Signing Away the Hills

The signs on Bennachie, along with what some people consider to be over-engineered paths, are obviously here to stay. However, as reported in the last Mountain Wews, the Forestry Commission, one of the partners responsible for the work, is considering relocating the sign which sits right on the summit ridge of the Oxen Craig. This can be seen from the Mither Tap. NEMT has approached the Commission to add its support to any moves to place it in a less visually intrusive spot and is awaiting a response.

The Commission does not have an overall policy about signage, other than use of well known green signs at main access points and car parks. Use of signs is left to more local decision makers. NEMT has suggested to the Commission nationally that, whilst signs at path junctions in wooded areas are usually not intrusive and can be very helpful, signs should not be erected in open land, particularly in wilder areas where they lead to the urbanisation of the landscape. A reply is awaited. It is hoped that the Commission may adopted a policy to that effect.
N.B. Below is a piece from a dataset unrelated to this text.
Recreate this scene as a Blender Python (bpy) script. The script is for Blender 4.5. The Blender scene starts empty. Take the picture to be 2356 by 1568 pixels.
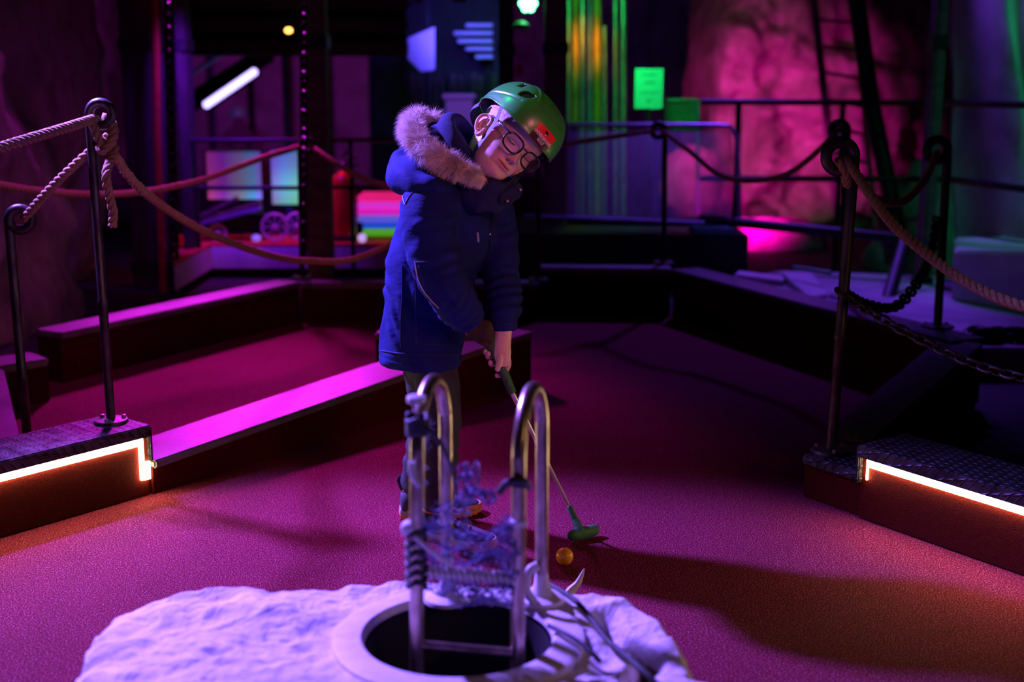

Debates about the use of signs are likely to continue. Readers of Mountain Wews will be well aware that there is a lobby in Scotland for the introduction of signs in the hills, particularly in more popular areas. This lobby has the support of some tourist agencies and outdoor commercial interests. Supporters point to the marking of paths in Europe and elsewhere. NEMT's position is that the introduction of signs and other waymarks would erode the "feel of remoteness" in our hills and would be inappropriate in Scotland. Putting aside the unprovable arguments as to whether an increased use of signs would enhance or reduce safety, we have a long tradition of assuming that the hills can be a risky environment. For this reason, people who want to venture into them should first learn the skills needed to reduce those risks rather than pursuing a policy of trying to make the hills themselves safer. In addition, the chances of getting lost have reduced in recent years with the introduction of very good guidebooks, GPSs and the upkeep of the more popular paths.